*WRITTEN INSTRUCTION*:
Retype the listing that follows, word for word.

*DATASET EXTRACT*:
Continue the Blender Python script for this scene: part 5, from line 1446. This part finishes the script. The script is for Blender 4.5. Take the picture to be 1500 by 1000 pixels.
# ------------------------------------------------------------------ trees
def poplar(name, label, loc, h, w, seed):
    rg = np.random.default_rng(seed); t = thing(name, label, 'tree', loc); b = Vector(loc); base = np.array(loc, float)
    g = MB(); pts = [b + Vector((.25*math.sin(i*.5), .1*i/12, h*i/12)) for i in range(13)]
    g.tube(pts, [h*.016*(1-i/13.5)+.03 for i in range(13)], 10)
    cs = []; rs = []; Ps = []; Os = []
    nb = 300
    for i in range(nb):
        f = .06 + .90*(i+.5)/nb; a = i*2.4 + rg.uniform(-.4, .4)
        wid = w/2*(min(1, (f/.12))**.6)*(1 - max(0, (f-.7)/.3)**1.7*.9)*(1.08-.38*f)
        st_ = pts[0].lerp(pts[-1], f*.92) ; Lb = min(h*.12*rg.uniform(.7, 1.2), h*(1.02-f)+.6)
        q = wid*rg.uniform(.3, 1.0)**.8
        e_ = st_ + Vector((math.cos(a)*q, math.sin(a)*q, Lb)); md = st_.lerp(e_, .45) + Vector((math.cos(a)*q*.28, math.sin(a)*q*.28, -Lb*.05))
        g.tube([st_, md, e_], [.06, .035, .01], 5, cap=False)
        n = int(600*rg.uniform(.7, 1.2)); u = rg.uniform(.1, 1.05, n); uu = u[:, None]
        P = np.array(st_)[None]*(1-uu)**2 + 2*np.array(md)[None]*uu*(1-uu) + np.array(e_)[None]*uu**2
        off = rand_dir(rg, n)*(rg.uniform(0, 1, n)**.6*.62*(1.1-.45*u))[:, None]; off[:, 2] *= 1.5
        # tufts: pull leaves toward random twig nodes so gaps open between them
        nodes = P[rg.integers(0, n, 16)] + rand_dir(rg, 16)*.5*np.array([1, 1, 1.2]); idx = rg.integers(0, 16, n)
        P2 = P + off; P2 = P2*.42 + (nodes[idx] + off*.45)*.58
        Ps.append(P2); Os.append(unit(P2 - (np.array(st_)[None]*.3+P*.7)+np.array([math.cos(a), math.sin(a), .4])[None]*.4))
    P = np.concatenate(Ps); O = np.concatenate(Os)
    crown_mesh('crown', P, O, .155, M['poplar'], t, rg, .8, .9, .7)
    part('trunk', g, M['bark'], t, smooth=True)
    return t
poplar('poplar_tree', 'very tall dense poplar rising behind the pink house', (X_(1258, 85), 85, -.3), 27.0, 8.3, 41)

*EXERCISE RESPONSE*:
Continue the Blender Python script for this scene: part 5, from line 1446. This part finishes the script. The script is for Blender 4.5. Take the picture to be 1500 by 1000 pixels.
# ------------------------------------------------------------------ trees
def poplar(name, label, loc, h, w, seed):
    rg = np.random.default_rng(seed); t = thing(name, label, 'tree', loc); b = Vector(loc); base = np.array(loc, float)
    g = MB(); pts = [b + Vector((.25*math.sin(i*.5), .1*i/12, h*i/12)) for i in range(13)]
    g.tube(pts, [h*.016*(1-i/13.5)+.03 for i in range(13)], 10)
    cs = []; rs = []; Ps = []; Os = []
    nb = 300
    for i in range(nb):
        f = .06 + .90*(i+.5)/nb; a = i*2.4 + rg.uniform(-.4, .4)
        wid = w/2*(min(1, (f/.12))**.6)*(1 - max(0, (f-.7)/.3)**1.7*.9)*(1.08-.38*f)
        st_ = pts[0].lerp(pts[-1], f*.92) ; Lb = min(h*.12*rg.uniform(.7, 1.2), h*(1.02-f)+.6)
        q = wid*rg.uniform(.3, 1.0)**.8
        e_ = st_ + Vector((math.cos(a)*q, math.sin(a)*q, Lb)); md = st_.lerp(e_, .45) + Vector((math.cos(a)*q*.28, math.sin(a)*q*.28, -Lb*.05))
        g.tube([st_, md, e_], [.06, .035, .01], 5, cap=False)
        n = int(600*rg.uniform(.7, 1.2)); u = rg.uniform(.1, 1.05, n); uu = u[:, None]
        P = np.array(st_)[None]*(1-uu)**2 + 2*np.array(md)[None]*uu*(1-uu) + np.array(e_)[None]*uu**2
        off = rand_dir(rg, n)*(rg.uniform(0, 1, n)**.6*.62*(1.1-.45*u))[:, None]; off[:, 2] *= 1.5
        # tufts: pull leaves toward random twig nodes so gaps open between them
        nodes = P[rg.integers(0, n, 16)] + rand_dir(rg, 16)*.5*np.array([1, 1, 1.2]); idx = rg.integers(0, 16, n)
        P2 = P + off; P2 = P2*.42 + (nodes[idx] + off*.45)*.58
        Ps.append(P2); Os.append(unit(P2 - (np.array(st_)[None]*.3+P*.7)+np.array([math.cos(a), math.sin(a), .4])[None]*.4))
    P = np.concatenate(Ps); O = np.concatenate(Os)
    crown_mesh('crown', P, O, .155, M['poplar'], t, rg, .8, .9, .7)
    part('trunk', g, M['bark'], t, smooth=True)
    return t
poplar('poplar_tree', 'very tall dense poplar rising behind the pink house', (X_(1258, 85), 85, -.3), 27.0, 8.3, 41)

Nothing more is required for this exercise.